S. F. et al. : C’est le thème de la seconde partie de l’exposition. Aux Solovki, on ne fait pas vraiment la différence entre conservation et reconstruction. On remet tout à neuf, les icônes sont redorées. Un conflit a surgi entre le monastère et l’État qui refuse de rendre un certain nombre d’icônes confisquées à l’époque soviétique. Depuis 2009, l’archimandrite du monastère, qui a pris la tête du musée, cherche à les faire revenir. Tout semble trop neuf. Sur la place centrale, on voit un monument aux victimes des répressions, une pierre des Solovki pareille à celle de la place de la Loubianka à Moscou. À partir des années 2000, on observe une tendance à dresser des monuments à toutes les nationalités qui sont passées par le camp. Ils sont placés au centre, et pourtant personne n’y passe, personne ne semble les voir, cette mémoire n’est pas vraiment inscrite dans l’espace des Solovki. En 2009, le musée du camp a dû quitter le monastère et loge aujourd’hui dans un baraquement en attendant la construction de nouveaux locaux, projet qui n’a pas obtenu l’approbation de l’Unesco et risque de faire perdre aux Solovki leur statut de patrimoine mondial. Du reste, les guides ont la consigne de ne pas trop parler du Goulag et les autres acteurs de la mémoire restent très prudents, par exemple, une historienne a refusé de répondre à nos questions.

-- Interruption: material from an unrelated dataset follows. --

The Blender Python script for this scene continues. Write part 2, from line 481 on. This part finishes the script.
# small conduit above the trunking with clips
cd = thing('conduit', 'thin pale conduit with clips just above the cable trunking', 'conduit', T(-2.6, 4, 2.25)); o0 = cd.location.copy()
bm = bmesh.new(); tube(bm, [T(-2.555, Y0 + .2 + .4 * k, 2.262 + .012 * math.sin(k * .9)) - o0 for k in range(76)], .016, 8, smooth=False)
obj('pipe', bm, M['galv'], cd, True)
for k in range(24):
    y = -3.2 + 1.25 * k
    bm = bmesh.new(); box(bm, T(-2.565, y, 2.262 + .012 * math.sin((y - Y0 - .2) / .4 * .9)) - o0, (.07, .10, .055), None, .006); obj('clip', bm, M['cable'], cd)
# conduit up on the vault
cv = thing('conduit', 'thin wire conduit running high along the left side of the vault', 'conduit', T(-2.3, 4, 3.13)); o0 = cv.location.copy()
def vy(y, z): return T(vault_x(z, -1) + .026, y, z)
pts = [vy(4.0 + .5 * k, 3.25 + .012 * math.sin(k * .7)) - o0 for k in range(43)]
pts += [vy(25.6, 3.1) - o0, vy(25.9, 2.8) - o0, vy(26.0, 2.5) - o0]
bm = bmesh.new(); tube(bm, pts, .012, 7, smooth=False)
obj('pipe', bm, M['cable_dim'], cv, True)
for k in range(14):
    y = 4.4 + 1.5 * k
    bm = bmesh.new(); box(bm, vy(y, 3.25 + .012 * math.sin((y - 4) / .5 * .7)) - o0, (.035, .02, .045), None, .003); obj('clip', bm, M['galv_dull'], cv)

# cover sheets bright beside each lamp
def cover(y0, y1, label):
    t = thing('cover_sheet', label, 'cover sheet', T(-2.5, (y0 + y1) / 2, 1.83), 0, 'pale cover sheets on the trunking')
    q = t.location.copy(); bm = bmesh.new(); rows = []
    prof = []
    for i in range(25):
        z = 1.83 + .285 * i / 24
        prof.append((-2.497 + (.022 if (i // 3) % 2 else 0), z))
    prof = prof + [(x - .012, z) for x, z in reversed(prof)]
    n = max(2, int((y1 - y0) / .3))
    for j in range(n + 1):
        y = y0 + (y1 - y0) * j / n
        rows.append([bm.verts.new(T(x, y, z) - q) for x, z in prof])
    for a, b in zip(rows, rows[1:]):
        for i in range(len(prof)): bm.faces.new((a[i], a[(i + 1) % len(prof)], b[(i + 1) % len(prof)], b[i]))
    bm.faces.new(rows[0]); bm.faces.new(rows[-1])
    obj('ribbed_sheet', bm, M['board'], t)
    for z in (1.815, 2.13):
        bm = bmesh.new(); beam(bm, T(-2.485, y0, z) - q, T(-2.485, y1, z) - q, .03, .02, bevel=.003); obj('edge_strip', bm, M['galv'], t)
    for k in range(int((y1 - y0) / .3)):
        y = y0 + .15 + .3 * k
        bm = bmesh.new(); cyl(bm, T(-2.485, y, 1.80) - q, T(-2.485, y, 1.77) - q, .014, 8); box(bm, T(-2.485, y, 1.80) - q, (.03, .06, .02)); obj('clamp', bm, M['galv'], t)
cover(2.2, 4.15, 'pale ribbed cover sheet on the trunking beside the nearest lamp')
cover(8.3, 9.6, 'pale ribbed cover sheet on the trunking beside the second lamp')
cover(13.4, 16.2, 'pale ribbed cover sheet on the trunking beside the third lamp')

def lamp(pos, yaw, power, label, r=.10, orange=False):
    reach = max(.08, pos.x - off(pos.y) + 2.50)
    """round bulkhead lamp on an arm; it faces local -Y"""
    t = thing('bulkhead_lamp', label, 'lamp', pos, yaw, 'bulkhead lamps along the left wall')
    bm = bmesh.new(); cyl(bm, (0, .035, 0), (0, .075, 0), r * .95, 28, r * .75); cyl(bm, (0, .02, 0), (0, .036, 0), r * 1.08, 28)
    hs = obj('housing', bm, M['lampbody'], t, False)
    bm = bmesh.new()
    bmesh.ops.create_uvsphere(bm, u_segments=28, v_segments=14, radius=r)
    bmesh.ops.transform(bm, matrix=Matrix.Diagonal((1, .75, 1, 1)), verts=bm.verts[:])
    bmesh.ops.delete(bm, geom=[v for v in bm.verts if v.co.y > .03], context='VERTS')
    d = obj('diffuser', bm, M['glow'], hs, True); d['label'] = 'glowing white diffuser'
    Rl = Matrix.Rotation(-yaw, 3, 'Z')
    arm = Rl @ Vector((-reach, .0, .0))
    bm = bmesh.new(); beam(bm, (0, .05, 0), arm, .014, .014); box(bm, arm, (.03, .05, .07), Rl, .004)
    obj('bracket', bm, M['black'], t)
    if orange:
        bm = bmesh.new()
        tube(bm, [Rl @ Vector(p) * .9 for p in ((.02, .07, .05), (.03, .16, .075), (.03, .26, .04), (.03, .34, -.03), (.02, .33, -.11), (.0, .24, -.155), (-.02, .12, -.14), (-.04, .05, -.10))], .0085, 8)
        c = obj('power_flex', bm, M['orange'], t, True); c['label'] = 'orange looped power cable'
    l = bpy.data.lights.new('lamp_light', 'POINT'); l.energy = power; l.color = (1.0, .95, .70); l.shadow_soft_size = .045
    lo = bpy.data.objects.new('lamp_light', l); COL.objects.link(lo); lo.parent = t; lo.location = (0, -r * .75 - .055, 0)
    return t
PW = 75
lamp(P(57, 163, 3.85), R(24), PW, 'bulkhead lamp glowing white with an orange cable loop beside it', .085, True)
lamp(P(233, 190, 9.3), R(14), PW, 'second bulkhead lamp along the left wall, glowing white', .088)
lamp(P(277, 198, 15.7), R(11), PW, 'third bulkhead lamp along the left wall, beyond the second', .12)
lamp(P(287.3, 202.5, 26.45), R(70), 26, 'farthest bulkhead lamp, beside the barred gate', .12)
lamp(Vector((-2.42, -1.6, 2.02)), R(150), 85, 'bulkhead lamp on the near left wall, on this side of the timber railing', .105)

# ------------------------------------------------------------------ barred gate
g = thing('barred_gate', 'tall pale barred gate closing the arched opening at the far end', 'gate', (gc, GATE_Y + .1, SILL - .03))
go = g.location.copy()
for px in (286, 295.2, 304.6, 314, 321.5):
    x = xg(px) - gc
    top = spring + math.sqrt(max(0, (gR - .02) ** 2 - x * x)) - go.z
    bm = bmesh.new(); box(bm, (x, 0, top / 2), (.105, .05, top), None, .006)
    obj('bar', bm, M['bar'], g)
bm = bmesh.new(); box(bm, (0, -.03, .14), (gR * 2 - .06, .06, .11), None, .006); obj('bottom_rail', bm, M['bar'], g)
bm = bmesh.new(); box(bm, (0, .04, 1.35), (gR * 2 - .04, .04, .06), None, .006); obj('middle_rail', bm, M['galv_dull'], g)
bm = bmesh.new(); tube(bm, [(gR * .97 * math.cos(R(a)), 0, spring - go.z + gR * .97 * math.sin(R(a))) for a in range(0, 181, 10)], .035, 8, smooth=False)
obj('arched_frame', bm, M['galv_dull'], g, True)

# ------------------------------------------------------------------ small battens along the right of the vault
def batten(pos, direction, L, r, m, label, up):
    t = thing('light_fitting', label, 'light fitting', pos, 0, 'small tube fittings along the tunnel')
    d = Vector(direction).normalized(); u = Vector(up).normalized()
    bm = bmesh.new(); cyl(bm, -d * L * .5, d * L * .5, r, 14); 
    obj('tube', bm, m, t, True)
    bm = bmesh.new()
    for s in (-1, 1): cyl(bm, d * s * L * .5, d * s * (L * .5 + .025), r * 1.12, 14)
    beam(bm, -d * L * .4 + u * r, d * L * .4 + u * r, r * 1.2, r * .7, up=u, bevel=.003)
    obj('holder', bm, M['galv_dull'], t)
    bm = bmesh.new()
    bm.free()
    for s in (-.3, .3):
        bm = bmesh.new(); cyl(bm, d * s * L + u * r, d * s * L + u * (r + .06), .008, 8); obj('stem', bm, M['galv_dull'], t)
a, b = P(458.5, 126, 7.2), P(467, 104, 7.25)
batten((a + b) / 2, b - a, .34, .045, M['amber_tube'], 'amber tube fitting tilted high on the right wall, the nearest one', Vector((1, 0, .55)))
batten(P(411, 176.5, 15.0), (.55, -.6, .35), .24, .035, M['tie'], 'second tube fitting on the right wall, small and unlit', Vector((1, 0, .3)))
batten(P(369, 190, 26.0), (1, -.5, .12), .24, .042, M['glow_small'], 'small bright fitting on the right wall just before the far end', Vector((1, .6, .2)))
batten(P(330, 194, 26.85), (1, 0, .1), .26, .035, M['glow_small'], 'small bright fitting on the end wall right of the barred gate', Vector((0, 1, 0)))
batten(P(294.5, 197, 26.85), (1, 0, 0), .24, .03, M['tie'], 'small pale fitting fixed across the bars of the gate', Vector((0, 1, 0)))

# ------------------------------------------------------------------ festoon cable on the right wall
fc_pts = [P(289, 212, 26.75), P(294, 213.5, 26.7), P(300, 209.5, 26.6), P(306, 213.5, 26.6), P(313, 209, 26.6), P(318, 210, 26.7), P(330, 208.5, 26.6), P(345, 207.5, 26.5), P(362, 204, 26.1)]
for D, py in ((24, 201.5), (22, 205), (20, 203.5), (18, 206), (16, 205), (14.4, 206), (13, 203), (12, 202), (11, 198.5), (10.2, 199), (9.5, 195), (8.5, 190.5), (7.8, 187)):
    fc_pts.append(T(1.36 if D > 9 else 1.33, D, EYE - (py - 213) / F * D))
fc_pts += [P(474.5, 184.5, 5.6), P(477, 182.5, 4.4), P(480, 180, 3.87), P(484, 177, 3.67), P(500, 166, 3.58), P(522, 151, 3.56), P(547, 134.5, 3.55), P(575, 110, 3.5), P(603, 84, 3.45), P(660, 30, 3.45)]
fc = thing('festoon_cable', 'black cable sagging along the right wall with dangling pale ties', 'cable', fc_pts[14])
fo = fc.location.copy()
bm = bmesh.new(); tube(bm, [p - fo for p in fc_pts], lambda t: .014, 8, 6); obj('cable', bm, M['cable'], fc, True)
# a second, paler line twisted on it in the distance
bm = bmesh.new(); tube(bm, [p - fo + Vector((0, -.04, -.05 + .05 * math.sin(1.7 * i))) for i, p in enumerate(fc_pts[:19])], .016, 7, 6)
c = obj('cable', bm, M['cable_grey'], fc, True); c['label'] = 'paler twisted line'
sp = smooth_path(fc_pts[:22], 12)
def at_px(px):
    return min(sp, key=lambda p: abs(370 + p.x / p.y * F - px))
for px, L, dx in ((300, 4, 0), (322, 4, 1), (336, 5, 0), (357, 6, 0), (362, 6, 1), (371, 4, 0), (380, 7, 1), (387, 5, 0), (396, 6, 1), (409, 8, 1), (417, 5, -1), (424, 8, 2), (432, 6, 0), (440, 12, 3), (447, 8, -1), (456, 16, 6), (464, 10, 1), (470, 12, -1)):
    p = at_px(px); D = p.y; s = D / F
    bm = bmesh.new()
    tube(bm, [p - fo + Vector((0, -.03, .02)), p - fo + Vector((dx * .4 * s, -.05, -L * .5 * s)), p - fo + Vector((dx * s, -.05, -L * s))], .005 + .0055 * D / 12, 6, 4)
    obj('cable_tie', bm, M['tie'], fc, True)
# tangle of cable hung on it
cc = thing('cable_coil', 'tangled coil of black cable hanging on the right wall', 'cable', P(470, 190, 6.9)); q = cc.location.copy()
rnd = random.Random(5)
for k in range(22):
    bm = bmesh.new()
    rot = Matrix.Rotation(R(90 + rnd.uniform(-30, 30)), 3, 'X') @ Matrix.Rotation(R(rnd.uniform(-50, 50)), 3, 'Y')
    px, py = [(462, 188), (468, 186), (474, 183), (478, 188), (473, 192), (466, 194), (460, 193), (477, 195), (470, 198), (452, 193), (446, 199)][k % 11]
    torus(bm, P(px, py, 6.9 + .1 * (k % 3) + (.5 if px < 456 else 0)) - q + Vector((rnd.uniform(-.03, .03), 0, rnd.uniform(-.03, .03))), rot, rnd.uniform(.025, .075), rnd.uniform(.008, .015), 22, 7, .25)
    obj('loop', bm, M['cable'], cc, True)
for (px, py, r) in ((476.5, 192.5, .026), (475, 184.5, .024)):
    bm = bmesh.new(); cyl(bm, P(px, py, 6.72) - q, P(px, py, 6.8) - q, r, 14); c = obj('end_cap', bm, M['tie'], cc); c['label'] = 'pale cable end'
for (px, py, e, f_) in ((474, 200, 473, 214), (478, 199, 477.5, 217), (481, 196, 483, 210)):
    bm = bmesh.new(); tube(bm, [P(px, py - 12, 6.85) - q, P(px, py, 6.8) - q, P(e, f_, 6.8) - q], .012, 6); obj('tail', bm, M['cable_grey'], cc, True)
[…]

Qui habite aux Solovki aujourd’hui ?

S. F. et al. : Il y a des ouvriers saisonniers, on leur parachute des vivres par hélicoptère, mais aussi des natifs. Nous avons interrogé des personnes qui ont plus de quatre-vingts ans. Nous frappions à la porte des gens et ils nous invitaient à prendre le thé, même s’ils refusaient d’aborder certains thèmes. Nous les avons interrogés sur les traces du Goulag. Ils gardent en mémoire un grand nombre de mythes, par exemple, sur les tonneaux remplis d’or noyés dans les marécages. Lors de travaux de terrassement, c’est des ossements humains et non de l’or que l’on découvre. Tout le monde a des souvenirs très « positifs » de la période soviétique. On rencontre des pèlerins qui vivent dans de petites maisons et mangent gratuitement au monastère après avoir payé une petite somme pour leur séjour. Certains d’entre eux disent qu’ils pensent constamment au camp. Donc, malgré l’absence de contact entre Memorial et le monastère, des croyants s’intéressent aussi à la mémoire des répressions. Mais en tant qu’étrangers, notre accès à cette mémoire est difficile. On nous demande : pourquoi, à propos des Solovki, vous pensez d’abord au camp ? Les gens estiment que nous avons une vision déformée des choses, parce qu’en Allemagne on parle beaucoup de la Shoah. Pour nous, disent-ils, c’est d’abord un lieu spirituel.